--- START COLLECTED MATERIAL ---

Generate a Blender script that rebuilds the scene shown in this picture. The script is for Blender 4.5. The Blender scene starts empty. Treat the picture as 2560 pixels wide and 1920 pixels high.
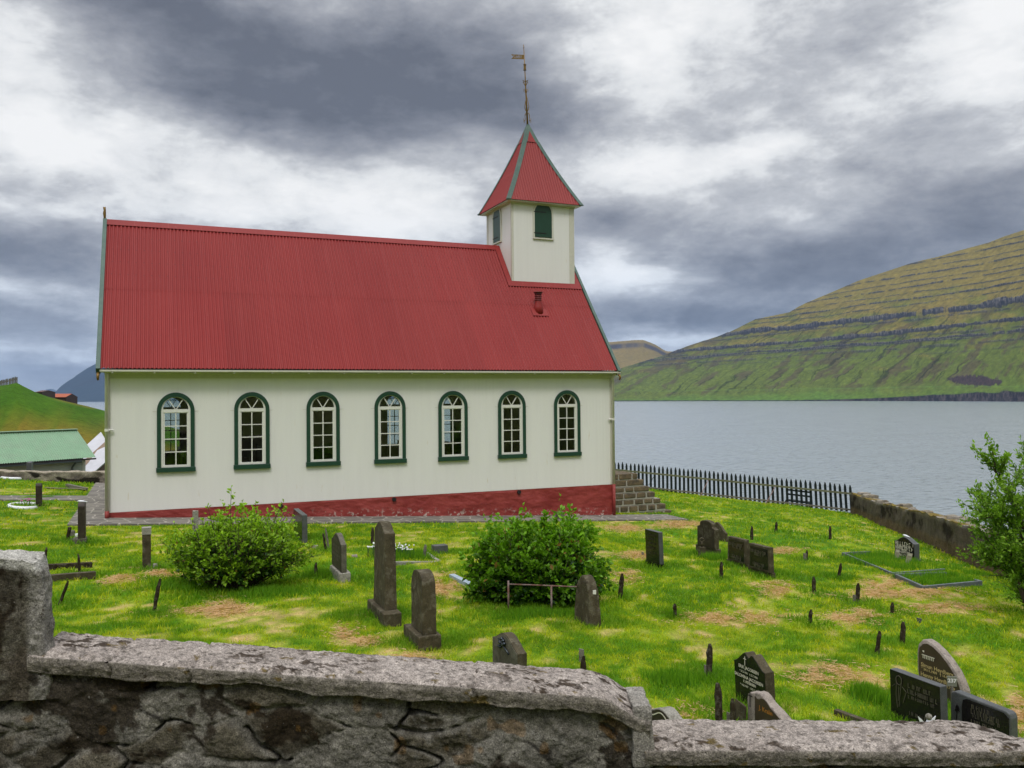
EXPOSURE = 0.42; ZENITH = 2.9; SUNE = 1.1; HAZE = 4.5e-5
import bpy, bmesh, math, random
import numpy as np
from mathutils import Vector, Matrix, noise as mnoise
random.seed(7); rng = np.random.default_rng(7)
R_ = math.radians
scene = bpy.context.scene
COL = scene.collection

# ------------------------------------------------------------------ camera
YAW, PITCH, ROLL, FPX = R_(23.2), R_(0.82), R_(0.5), 2100.0
FW = Vector((math.sin(YAW)*math.cos(PITCH), math.cos(YAW)*math.cos(PITCH), math.sin(PITCH)))
RT0 = Vector((math.cos(YAW), -math.sin(YAW), 0))
UP0 = RT0.cross(FW)
RT = RT0*math.cos(ROLL) - UP0*math.sin(ROLL)
UP = UP0*math.cos(ROLL) + RT0*math.sin(ROLL)
cam = bpy.data.cameras.new('camera'); co = bpy.data.objects.new('camera', cam); COL.objects.link(co)
m = Matrix((RT, UP, -FW)).transposed().to_4x4(); co.matrix_world = m
cam.sensor_width = 36; cam.lens = 36*FPX/2560; cam.clip_start = .1; cam.clip_end = 90000
scene.camera = co
F0 = Vector((math.sin(YAW), math.cos(YAW), 0))          # level forward

def ray(px, py): return FW + RT*((px-1280)/FPX) - UP*((py-960)/FPX)
def atY(px, py, Y): d = ray(px, py); return d*(Y/d.y)
def atX(px, py, X): d = ray(px, py); return d*(X/d.x)
def atZ(px, py, Z): d = ray(px, py); return d*(Z/d.z)
def proj(P): z = P.dot(FW); return (1280+FPX*P.dot(RT)/z, 960-FPX*P.dot(UP)/z)

# ------------------------------------------------------------------ world
scene.view_settings.view_transform = 'Standard'; scene.view_settings.look = 'None'
scene.view_settings.exposure = EXPOSURE if 'EXPOSURE' in globals() else 0.0
scene.view_settings.gamma = 1; scene.view_settings.use_curve_mapping = False
SUN_AZ, SUN_EL = R_(-158), R_(56)      # azimuth from +Y toward +X
w = bpy.data.worlds.new('World'); scene.world = w; w.use_nodes = True
nt = w.node_tree; nt.nodes.clear()
class NB:
    """tiny helper for node graphs"""
    def __init__(s, t): s.t = t
    def n(s, typ, **k):
        o = s.t.nodes.new(typ)
        for a, b in k.items(): setattr(o, a, b)
        return o
    def link(s, a, b): s.t.links.new(a, b)
    def val(s, sock, v):
        if isinstance(v, bpy.types.NodeSocket): s.link(v, sock)
        elif v is not None: sock.default_value = v
    def m(s, op, a, b=None, c=None, clamp=False):
        o = s.n('ShaderNodeMath', operation=op, use_clamp=clamp)
        s.val(o.inputs[0], a); s.val(o.inputs[1], b); s.val(o.inputs[2], c); return o.outputs[0]
    def vm(s, op, a, b=None, sc=None):
        o = s.n('ShaderNodeVectorMath', operation=op)
        s.val(o.inputs[0], a); s.val(o.inputs[1], b)
        if sc is not None: s.val(o.inputs['Scale'], sc)
        return o.outputs['Vector']
    def noise(s, vec, scale, detail=4, rough=.55, dist=0, out='Fac', lac=2.0):
        o = s.n('ShaderNodeTexNoise'); s.val(o.inputs['Vector'], vec)
        o.inputs['Scale'].default_value = scale; o.inputs['Detail'].default_value = detail
        o.inputs['Roughness'].default_value = rough; o.inputs['Distortion'].default_value = dist
        return o.outputs[out]
    def ramp(s, f, pts, interp='LINEAR'):
        o = s.n('ShaderNodeValToRGB'); s.val(o.inputs[0], f); cr = o.color_ramp; cr.interpolation = interp
        while len(cr.elements) < len(pts): cr.elements.new(.5)
        for e, (p, c) in zip(cr.elements, pts):
            e.position = p; e.color = (c, c, c, 1) if not hasattr(c, '__len__') else (*c[:3], 1)
        return o.outputs[0]
    def mix(s, f, a, b, blend='MIX'):
        o = s.n('ShaderNodeMix', data_type='RGBA', blend_type=blend)
        s.val(o.inputs[0], f)
        for sock, v in ((o.inputs[6], a), (o.inputs[7], b)):
            if isinstance(v, tuple): v = (*v[:3], 1)
            s.val(sock, v)
        return o.outputs[2]
    def map(s, v, a, b, c=0, d=1, smooth=True):
        o = s.n('ShaderNodeMapRange', interpolation_type='SMOOTHSTEP' if smooth else 'LINEAR')
        s.val(o.inputs[0], v)
        for i, q in enumerate((a, b, c, d)): o.inputs[i+1].default_value = q
        return o.outputs[0]
B = NB(nt)
tc = B.n('ShaderNodeTexCoord').outputs['Generated']
nrm = B.vm('NORMALIZE', tc)
sep = B.n('ShaderNodeSeparateXYZ'); B.link(nrm, sep.inputs[0]); dx, dy, dz = sep.outputs
az0 = B.m('ARCTAN2', dx, dy); el0 = B.m('ARCSINE', dz)
# clouds seen in perspective on a flat deck
inv = B.m('DIVIDE', 1.0, B.m('ADD', B.m('MAXIMUM', dz, 0.0), .16))
deck = B.n('ShaderNodeCombineXYZ'); B.link(B.m('MULTIPLY', dx, inv), deck.inputs[0]); B.link(B.m('MULTIPLY', dy, inv), deck.inputs[1]); deck = deck.outputs[0]
ang = B.n('ShaderNodeCombineXYZ'); B.link(az0, ang.inputs[0]); B.link(B.m('MULTIPLY', el0, 2.0), ang.inputs[1]); ang = ang.outputs[0]
wn = B.noise(ang, 3.0, 5, .62, 0, 'Color')
wsep = B.n('ShaderNodeSeparateColor'); B.link(wn, wsep.inputs[0])
az = B.m('ADD', az0, B.m('MULTIPLY', B.m('SUBTRACT', wsep.outputs[0], .5), .19))
el = B.m('ADD', el0, B.m('MULTIPLY', B.m('SUBTRACT', wsep.outputs[1], .5), .11))
BL = [(560,110,420,120,.80),(980,150,400,120,.85),(900,290,420,75,.60),(1300,240,200,130,.55),(640,260,260,60,.35),(60,470,160,45,.40),(330,20,240,50,.5),
      (80,650,230,60,.80),(110,800,230,48,.60),(30,930,200,40,.35),(2300,640,420,100,.85),(1850,690,300,60,.45),(1700,800,330,50,.80),(1580,560,200,50,.55),(1700,640,220,30,.5),
      (2080,70,300,50,.35),(1950,450,220,45,.35),(480,560,220,35,.15),(2450,480,160,50,.45),(1950,270,160,50,.25),(2300,330,200,40,.35),(420,420,110,35,.25),
      (60,180,160,150,-.55),(250,350,260,70,-.50),(470,330,140,50,-.2),(1580,180,170,150,-.50),(1750,60,200,70,-.35),(2430,90,220,100,-.65),(2500,250,130,60,-.5),(1720,400,300,80,-.55),(1560,690,130,40,-.85),(1500,640,60,40,-.5),
      (110,880,170,22,-.50),(1690,862,150,20,-.75),(780,470,420,70,-.45),(330,520,280,36,-.40),(1020,560,200,60,-.4),(90,560,200,30,-.45),(60,725,220,20,-.50),(2000,380,150,40,-.3)]
dk = None
for (px, py, rx, ry, a) in BL:
    d = ray(px, py).normalized(); a0 = math.atan2(d.x, d.y); e0 = math.asin(d.z)
    sx, sy = rx/FPX, ry/FPX
    u = B.m('MULTIPLY', B.m('SUBTRACT', az, a0), 1/sx); v = B.m('MULTIPLY', B.m('SUBTRACT', el, e0), 1/sy)
    q = B.m('ADD', B.m('MULTIPLY', u, u), B.m('MULTIPLY', v, v))
    g_ = B.m('MULTIPLY', B.m('POWER', 2.718, B.m('MULTIPLY', q, -.8)), a)
    dk = g_ if dk is None else B.m('ADD', dk, g_)
n1 = B.noise(deck, 1.3, 8, .60, .25); n2 = B.noise(ang, 9.0, 10, .66, .15)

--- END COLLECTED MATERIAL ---

DO THIS: Restate the data word for word from its first line through the line with "COL = scene.collection", leaving out any picture along the way.

SOLUTION:
Generate a Blender script that rebuilds the scene shown in this picture. The script is for Blender 4.5. The Blender scene starts empty. Treat the picture as 2560 pixels wide and 1920 pixels high.
EXPOSURE = 0.42; ZENITH = 2.9; SUNE = 1.1; HAZE = 4.5e-5
import bpy, bmesh, math, random
import numpy as np
from mathutils import Vector, Matrix, noise as mnoise
random.seed(7); rng = np.random.default_rng(7)
R_ = math.radians
scene = bpy.context.scene
COL = scene.collection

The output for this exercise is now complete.